==== Exercise input

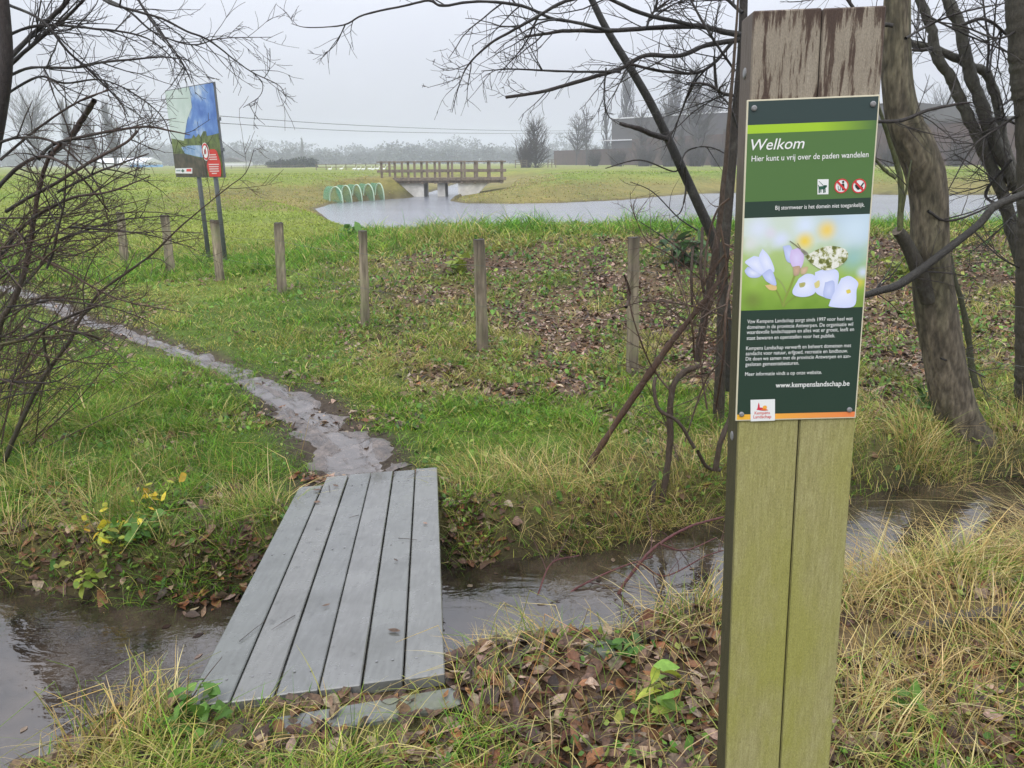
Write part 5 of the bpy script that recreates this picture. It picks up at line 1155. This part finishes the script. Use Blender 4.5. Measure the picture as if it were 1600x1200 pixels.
# ------------------------------------------------------------------ ground cover: blades, straw, litter
def blade_mesh(x, y, z, h, w, az, bend, col, tipcol, T=(0, .35, .7, 1.0), tw=(1, .9, .6, .08), roll=None, drop=.35):
    n = len(x); T = np.array(T); K = len(T); tw = np.array(tw); ca, sa = np.cos(az), np.sin(az)
    roll = rng.random(n) * 6.28 if roll is None else roll
    sx, sy = np.cos(roll), np.sin(roll)
    hor = (bend * h)[:, None] * T[None] ** 1.7; ver = h[:, None] * (T[None] - drop * np.minimum(bend, 1.6)[:, None] * T[None] ** 2)
    cx = x[:, None] + ca[:, None] * hor; cy = y[:, None] + sa[:, None] * hor; cz = z[:, None] + ver; ww = w[:, None] * tw[None] * .5
    Lp = np.stack([cx - sx[:, None] * ww, cy - sy[:, None] * ww, cz], -1); Rp = np.stack([cx + sx[:, None] * ww, cy + sy[:, None] * ww, cz], -1)
    V = np.stack([Lp, Rp], 2).reshape(-1, 3); b = np.arange(n)[:, None] * (2 * K); k = np.arange(K - 1)[None] * 2
    F = np.stack([b + k, b + k + 1, b + k + 3, b + k + 2], -1).reshape(-1, 4)
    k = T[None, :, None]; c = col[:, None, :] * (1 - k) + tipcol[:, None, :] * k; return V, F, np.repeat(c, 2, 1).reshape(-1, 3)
def sample(n, y0, y1, power=2.0, margin=.95, fx=.72):
    """points over the visible wedge, thinning with distance"""
    u = rng.random(n); 
    if power == 2.0: y = y0 / (1 - u * (1 - y0 / y1))
    elif power == 1.0: y = y0 * (y1 / y0) ** u
    else: y = y0 + (y1 - y0) * u
    x = (rng.random(n) * 2 - 1) * (y * fx + margin); return x, y
def pick(cols, n, jit=.18):
    c = np.array(cols)[rng.integers(0, len(cols), n)]; return c * (1 + jit * rng.normal(size=(n, 1))).clip(.5, 1.6) * (1 + .05 * rng.normal(size=(n, 3)))
GREEN = [(.12, .25, .02), (.16, .30, .026), (.09, .20, .022), (.22, .33, .035), (.27, .33, .05), (.15, .28, .03)]
VIVID = [(.12, .30, .02), (.16, .34, .026), (.10, .26, .022)]
STRAW = [(.66, .52, .22), (.54, .41, .16), (.74, .61, .30), (.42, .30, .11), (.60, .49, .18), (.34, .36, .09), (.24, .36, .06)]
PVW = PO - pz * 1.5
def on_sleeper(x, y):
    a = (x - A_SL[0]) * EX_SL[0] + (y - A_SL[1]) * EX_SL[1]; b = -(x - A_SL[0]) * EX_SL[1] + (y - A_SL[1]) * EX_SL[0]
    return (a > .16) & (b > -.10) & (b < .085)
def clear(x, y):
    return ~on_bridge(x, y) & ~on_sleeper(x, y) & (np.hypot(x - PVW[0], y - PVW[1] - .04) > .09)
A_SL, EX_SL = SLEEPER
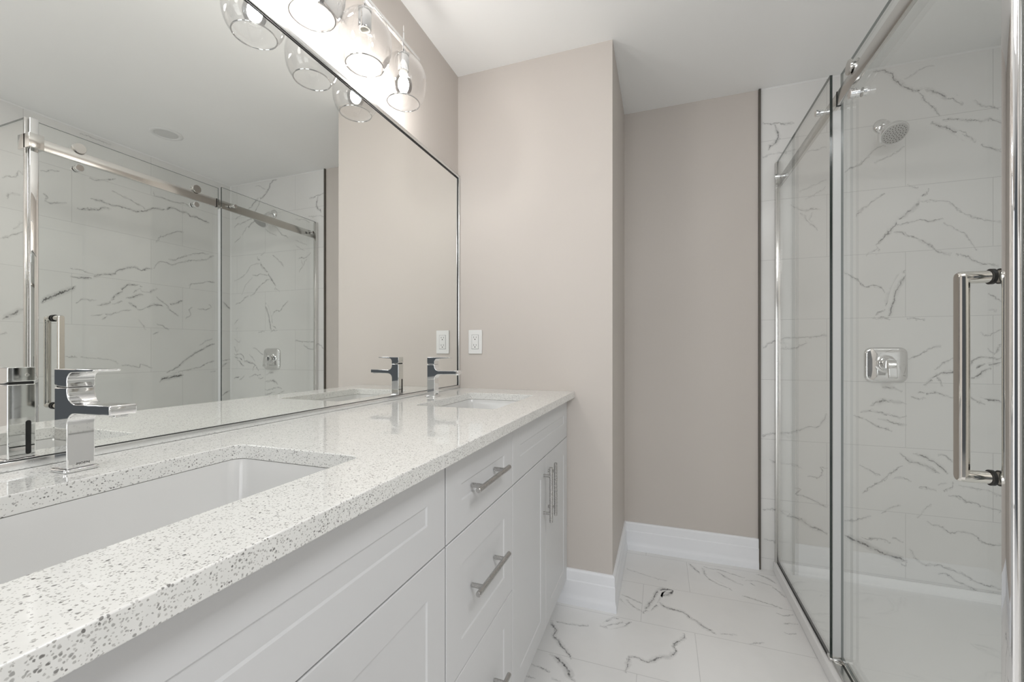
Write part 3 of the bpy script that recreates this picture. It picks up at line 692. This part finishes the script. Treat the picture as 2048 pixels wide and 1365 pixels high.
slab_with_holes(bm, [(0.0006, -0.005), (0.5711, -0.005), (0.5711, D - 0.0006), (0.0006, D - 0.0006)], [rrect(SX0, SX1, a, b, 0.022) for a, b in SINKS], ZU, ZC)
o = link('worktop', bm, QUARTZ, bevel=0.0015, seg=2)
tag(o, 'white speckled quartz worktop over the vanity with two sink cut-outs', 'worktop')

# ------------------------------------------------------------------ undermount sinks
def sink(y0, y1, label):
    cy = (y0 + y1) / 2; cx = (SX0 + SX1) / 2
    root = thing('sink', label, 'sink', (cx, cy, 0.76), 'undermount sinks')
    bm = BM(); loops = []
    zt = ZU - 0.0006
    spec = [(0.018, zt, 0.03), (-0.001, zt, 0.024), (0.0, zt - 0.003, 0.024), (0.004, zt - 0.02, 0.026), (0.010, zt - 0.09, 0.03), (0.016, zt - 0.112, 0.034), (0.030, zt - 0.124, 0.04), (0.06, zt - 0.129, 0.05), (0.12, zt - 0.131, 0.012)]
    first = True
    for ins, z, r in spec:
        if first: ins = -ins; first = False
        loops.append([bm.verts.new((x, y, z)) for x, y in rrect(SX0 + ins, SX1 - ins, y0 + ins, y1 - ins, r)])
    n = len(loops[0])
    for a, b in zip(loops, loops[1:]):
        for i in range(n): bm.faces.new((a[i], a[(i + 1) % n], b[(i + 1) % n], b[i]))
    bm.faces.new(loops[-1])
    outer = [[bm.verts.new((x, y, z)) for x, y in rrect(SX0 + i, SX1 - i, y0 + i, y1 - i, 0.03)] for i, z in ((-0.018, zt - 0.012), (-0.012, zt - 0.02), (0.0, zt - 0.12), (0.05, zt - 0.142))]
    for a, b in zip([loops[0]] + outer, outer):
        for i in range(n): bm.faces.new((a[i], a[(i + 1) % n], b[(i + 1) % n], b[i]))
    bm.faces.new(outer[-1])
    link('basin', bm, PORCELAIN, root, root, sharp=50)
    bm = BM(); M = Matrix.Translation((cx, cy, zt - 0.1312))
    lathe(bm, [(0, 0.003), (0.018, 0.0045), (0.021, 0.002), (0.024, 0.001), (0.030, 0.002), (0.0315, 0.0003), (0.0315, -0.006), (0, -0.006)], M, 32)
    link('drain', bm, CHROME, root, root)
sink(*SINKS[0], 'white rectangular undermount sink at the near end of the worktop')
sink(*SINKS[1], 'white rectangular undermount sink at the far end of the worktop, by the outlet wall')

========

◆ Exercise instructions
Return all lines containing the word "this".

◆ Finished answer
Write part 5 of the bpy script that recreates this picture. It picks up at line 1155. This part finishes the script. Use Blender 4.5. Measure the picture as if it were 1600x1200 pixels.
Write part 3 of the bpy script that recreates this picture. It picks up at line 692. This part finishes the script. Treat the picture as 2048 pixels wide and 1365 pixels high.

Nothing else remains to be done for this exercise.